Despite this, they remain on a handsome yield of 4.2 per cent. If Grand Met has been expert at living off leverage itself, its debt is at manageable proportions and should improve as the company is set to sell parts of the business. Some 750 managed and 1,350 franchised Burger King stores, and the Pearl Eye stores worth up to pounds 100m are on the block. Final pre- tax profits next Thursday, Lord Sheppard's last, will slip to around pounds 910m from pounds 945m after loss of rights to Absolut Vodka. But with food and market share in the US improving, the shares remain a long-term buy.

FUNNY goings on in TSB shares. After the merger with Lloyds Bank was announced in September, the shares rocketed 45 per cent to their current level of 404p. Given that TSB holders are to receive one Lloyds-TSB share, plus a special dividend of 68.3p for each TSB share - worth around 372p - broker Charles Stanley asks the pertinent question: why are TSB shares trading above this level?

There has been speculation of a counter-offer, from either HSBC or an Australian bank. But, as Charles Stanley points out, the imminent completion of the Lloyds deal makes this an increasingly unlikely prospect.

Sell in the market, and reinvest some of the funds back into Lloyds. That way you will still pick up the benefits from the merger, outweighing the risks of missing out on a higher offer.

IN THE past, this column has been scathing of Sterling Publishing, and rightly so. But the troubled business has at last managed to sell its Turret Group for pounds 7.9m in cash. And in October, it disposed of its US business, Sterling Northeast, for pounds 2.7m. Sales in the remaining reference book division should now have some stability.

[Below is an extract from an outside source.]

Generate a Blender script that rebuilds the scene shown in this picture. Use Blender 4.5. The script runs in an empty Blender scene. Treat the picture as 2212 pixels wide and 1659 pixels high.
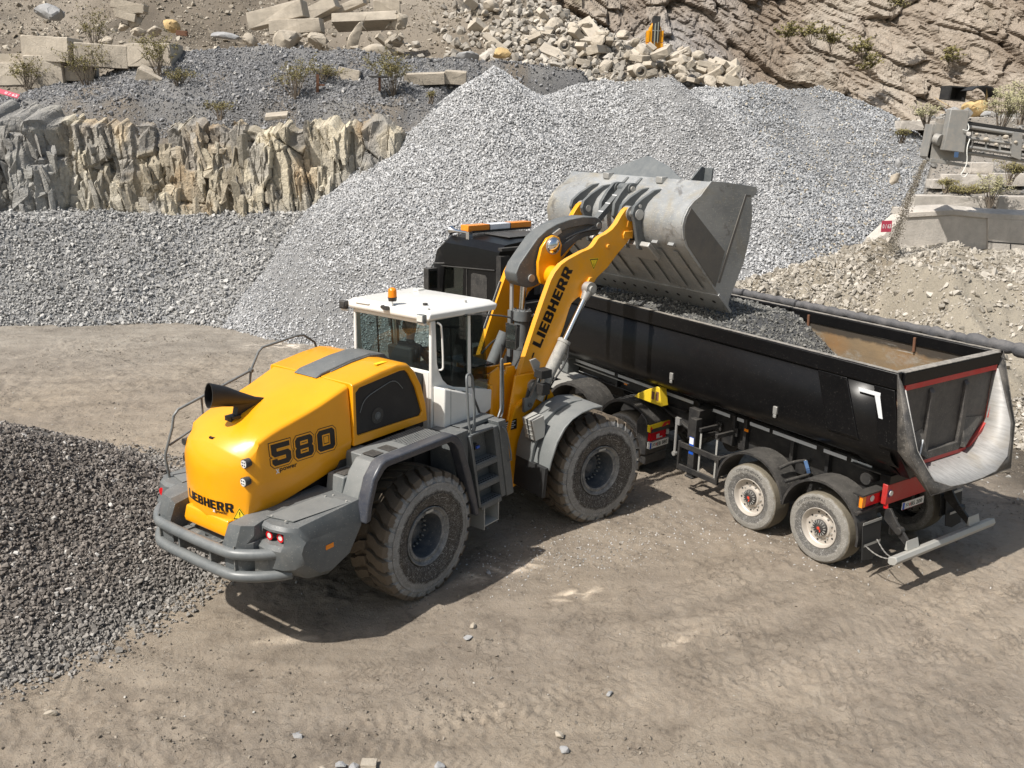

While the shares retain a deal of risk - no sign yet of any management changes to beef up the board - the preference shares could offer an interesting punt. At 51p, they yield almost 15 per cent. With operating profits likely to beat pounds 2m, there should be ample money to cover debts of pounds 4m, and the prefs' pounds 600,000 payout. A risky, but potentially profitable investment.

BUNZL has suffered from overreaction. When a company in a viciously cyclical industry takes a hit, you can count on other shares in the sector tumbling in sympathy. The knack is spotting those which have been marked down unfairly and buying for their recovery potential.

Arjo Wiggins' profits warning the week before last was a case in point. Shares in fellow paper and packaging groups collapsed, as brokers marked prices down across the board. Bunzl was no exception. From 196p, they are now 176p.

True, the paper sector is approaching a critical turning point in its cycle. There is evidence of destocking across Europe, while the remarkable price rises of the last two years in the main paper products have almost certainly peaked. But Bunzl is in totally different areas to Arjo, with the exception of fine papers, the one area in which Arjo was doing well. Buy.

PACKAGING group Wace expects its recommended pounds 26.2m cash offer or 195p a share for specialist printer Ferry Pickering should be earnings enhancing in its first full year. Although Wace shares were off on the news, to the week at 232p, down 13p in two days, the company can fund the deal out of cash. Expect more acquisitions to come. Meanwhile, the shares are a buy.

DIRECTORS of Euromoney Publications (943p) made hefty profits from share sales earlier this year. But in September, the group said profits would fall a quarter from last year's pounds 24m, and the price fell like a stone, curbing the opportunity of similar gains for a while to come.

Full-year results on Tuesday will be watched closely. Long-term shareholders are still showing substantial gains. The all-important September edition of its flagship magazine Euromoney, makes a quarter of advertising revenue on the back of the IMF meeting. Sales were exceptionally weak this year. Avoid.